Japan set to abandon humpback whale hunt

(China Daily)
Updated: 2007-12-22 07:58

TOKYO -- Japan has suspended its first humpback whale hunt in seas off Antarctica since the 1960s, the government said on Friday, backing down in an escalating international battle over the expansion of its hunt.

Japan dropped the planned taking of 50 humpbacks - which have been off-limits to commercial hunting since 1966 - at the behest of the United States, the chair of the International Whaling Commission (IWC), Chief Cabinet Secretary Nobutaka Machimura said.

"The government has decided to suspend hunts of humpback whales while talks to normalize IWC take place," Machimura said, adding the suspension will last a year or two. "But there will be no changes to our stance on our research whaling itself."

Japan dispatched its whaling fleet last month to the southern Pacific in the first major hunt of humpback whales since the 1960s, generating widespread criticism. Japanese whaling officials said on Friday they had not harpooned any humpbacks yet.

The move defuses for now a high-profile row with Australia, though Japanese officials deny they were influenced by Canberra's anti-whaling position.

Australia announced on Wednesday it would dispatch surveillance planes and a ship to gather evidence for a possible international legal challenge to the hunt.

It was unlikely, however, to quell the increasingly bold high-seas protests against Japan's scientific whaling research program.

Under the program, Japan kills a total of 1,000 whales - mostly minkes - a year in the Pacific.

Japan has wrestled with the IWC for years to overturn its 1986 moratorium on commercial whaling and recently called for a "normalization" of the group to return to its original mission of managing sea resources, rather than banning whaling.

The decision followed talks between Japan and the US over state of the IWC, said Hideki Moronuki, chief of the Fisheries Agency's whaling division.

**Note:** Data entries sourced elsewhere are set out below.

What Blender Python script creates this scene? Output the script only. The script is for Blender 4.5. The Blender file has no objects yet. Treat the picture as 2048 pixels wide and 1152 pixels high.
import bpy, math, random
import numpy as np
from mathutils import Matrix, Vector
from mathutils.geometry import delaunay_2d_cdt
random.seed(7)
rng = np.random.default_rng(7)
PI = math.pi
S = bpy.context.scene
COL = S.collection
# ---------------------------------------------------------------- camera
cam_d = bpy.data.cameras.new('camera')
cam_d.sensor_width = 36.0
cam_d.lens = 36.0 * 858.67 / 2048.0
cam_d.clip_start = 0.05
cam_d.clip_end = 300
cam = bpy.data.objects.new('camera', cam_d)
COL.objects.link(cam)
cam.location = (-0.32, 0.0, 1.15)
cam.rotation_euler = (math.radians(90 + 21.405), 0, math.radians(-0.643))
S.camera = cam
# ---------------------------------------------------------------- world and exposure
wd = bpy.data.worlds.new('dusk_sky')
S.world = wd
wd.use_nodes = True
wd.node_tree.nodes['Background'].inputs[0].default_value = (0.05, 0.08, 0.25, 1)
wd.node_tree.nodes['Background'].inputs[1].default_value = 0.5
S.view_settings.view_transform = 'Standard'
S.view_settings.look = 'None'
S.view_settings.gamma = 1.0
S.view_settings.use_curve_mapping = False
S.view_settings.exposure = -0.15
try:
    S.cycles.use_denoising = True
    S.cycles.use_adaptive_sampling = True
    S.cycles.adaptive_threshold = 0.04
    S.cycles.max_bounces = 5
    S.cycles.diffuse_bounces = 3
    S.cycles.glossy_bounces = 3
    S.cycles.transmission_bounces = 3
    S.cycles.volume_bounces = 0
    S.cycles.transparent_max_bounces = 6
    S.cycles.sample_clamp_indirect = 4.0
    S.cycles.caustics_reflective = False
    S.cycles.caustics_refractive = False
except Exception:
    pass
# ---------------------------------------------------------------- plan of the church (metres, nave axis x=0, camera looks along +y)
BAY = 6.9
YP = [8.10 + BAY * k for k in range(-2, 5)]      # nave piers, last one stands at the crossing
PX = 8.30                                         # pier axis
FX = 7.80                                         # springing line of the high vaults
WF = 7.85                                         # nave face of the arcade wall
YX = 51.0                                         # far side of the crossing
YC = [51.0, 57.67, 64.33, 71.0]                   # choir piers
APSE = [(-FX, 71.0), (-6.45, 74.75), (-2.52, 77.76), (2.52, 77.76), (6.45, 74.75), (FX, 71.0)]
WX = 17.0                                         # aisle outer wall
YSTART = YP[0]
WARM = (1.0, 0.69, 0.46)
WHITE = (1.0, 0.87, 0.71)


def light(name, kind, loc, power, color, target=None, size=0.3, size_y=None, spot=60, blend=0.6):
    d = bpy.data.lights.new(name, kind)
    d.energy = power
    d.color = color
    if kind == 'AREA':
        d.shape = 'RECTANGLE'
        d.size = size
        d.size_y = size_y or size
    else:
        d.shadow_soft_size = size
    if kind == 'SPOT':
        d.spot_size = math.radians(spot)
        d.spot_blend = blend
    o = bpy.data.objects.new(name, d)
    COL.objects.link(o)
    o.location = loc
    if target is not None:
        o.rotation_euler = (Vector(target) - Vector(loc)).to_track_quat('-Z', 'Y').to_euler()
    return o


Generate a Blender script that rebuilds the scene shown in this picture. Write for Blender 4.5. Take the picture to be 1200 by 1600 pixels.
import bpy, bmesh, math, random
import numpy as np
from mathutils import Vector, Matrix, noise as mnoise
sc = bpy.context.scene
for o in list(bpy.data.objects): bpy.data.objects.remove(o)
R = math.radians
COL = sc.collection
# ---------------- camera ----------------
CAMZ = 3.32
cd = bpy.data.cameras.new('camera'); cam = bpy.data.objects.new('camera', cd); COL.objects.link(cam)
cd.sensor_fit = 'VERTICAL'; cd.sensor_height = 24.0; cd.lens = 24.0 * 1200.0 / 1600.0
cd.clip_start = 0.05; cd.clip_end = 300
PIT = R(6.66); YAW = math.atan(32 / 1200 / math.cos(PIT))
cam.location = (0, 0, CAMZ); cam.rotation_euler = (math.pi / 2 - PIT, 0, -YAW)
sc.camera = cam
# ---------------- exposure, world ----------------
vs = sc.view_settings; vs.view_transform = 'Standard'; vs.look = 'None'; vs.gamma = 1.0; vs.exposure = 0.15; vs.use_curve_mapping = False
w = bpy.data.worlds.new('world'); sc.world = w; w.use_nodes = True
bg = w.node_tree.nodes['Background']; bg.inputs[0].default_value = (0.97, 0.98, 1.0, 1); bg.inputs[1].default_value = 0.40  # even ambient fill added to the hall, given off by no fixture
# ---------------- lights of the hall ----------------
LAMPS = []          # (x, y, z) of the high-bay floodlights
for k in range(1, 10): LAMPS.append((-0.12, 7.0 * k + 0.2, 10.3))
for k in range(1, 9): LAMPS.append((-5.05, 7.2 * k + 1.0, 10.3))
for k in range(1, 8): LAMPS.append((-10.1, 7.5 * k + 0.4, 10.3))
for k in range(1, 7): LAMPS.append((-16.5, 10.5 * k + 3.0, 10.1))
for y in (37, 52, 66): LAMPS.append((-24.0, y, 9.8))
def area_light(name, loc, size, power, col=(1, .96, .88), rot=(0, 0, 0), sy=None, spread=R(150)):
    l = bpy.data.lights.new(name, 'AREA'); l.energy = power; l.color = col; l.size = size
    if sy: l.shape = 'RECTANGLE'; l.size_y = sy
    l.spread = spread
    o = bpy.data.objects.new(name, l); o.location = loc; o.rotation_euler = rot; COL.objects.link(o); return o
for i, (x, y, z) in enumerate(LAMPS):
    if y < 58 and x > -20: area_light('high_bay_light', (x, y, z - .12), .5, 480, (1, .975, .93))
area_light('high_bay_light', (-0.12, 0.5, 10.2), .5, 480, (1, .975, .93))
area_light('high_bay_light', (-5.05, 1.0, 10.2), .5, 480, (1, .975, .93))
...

The State Department had warned Japan that some anti-whaling nations could boycott IWC meetings, he said.

"That goes against the intentions of Japan, which have sought a normalized IWC," said Moronuki, who has been an energetic and outspoken proponent of Japan's whaling program.

Commercial hunts of humpbacks - which were nearly harpooned to extinction in the 20th century - were banned in the Southern Pacific in 1963, and that ban was extended worldwide in 1966.

The American Cetacean Society estimates the humpback population has recovered to about 30,000-40,000 - about a third of the number before modern whaling. The species is listed as "vulnerable" by the World Conservation Union.

The decision was cheered by anti-whaling nations - with reservations.

"While this is a welcome move, the Australian government strongly believes that there is no credible justification for the hunting of any whales," Australian Foreign Minister Stephen Smith said, adding it will continue with its surveillance plans.

Smith also conveyed a similar message to his Japanese counterpart, Masahiko Komura, during their telephone talks later on Friday, Japan's Foreign Ministry said in a statement. Smith said the problem is not just humpback hunts, while Komura justified Japan's research whaling.

Karli Thomas, who is leading a Greenpeace expedition heading to the Southern Pacific, also lauded the development.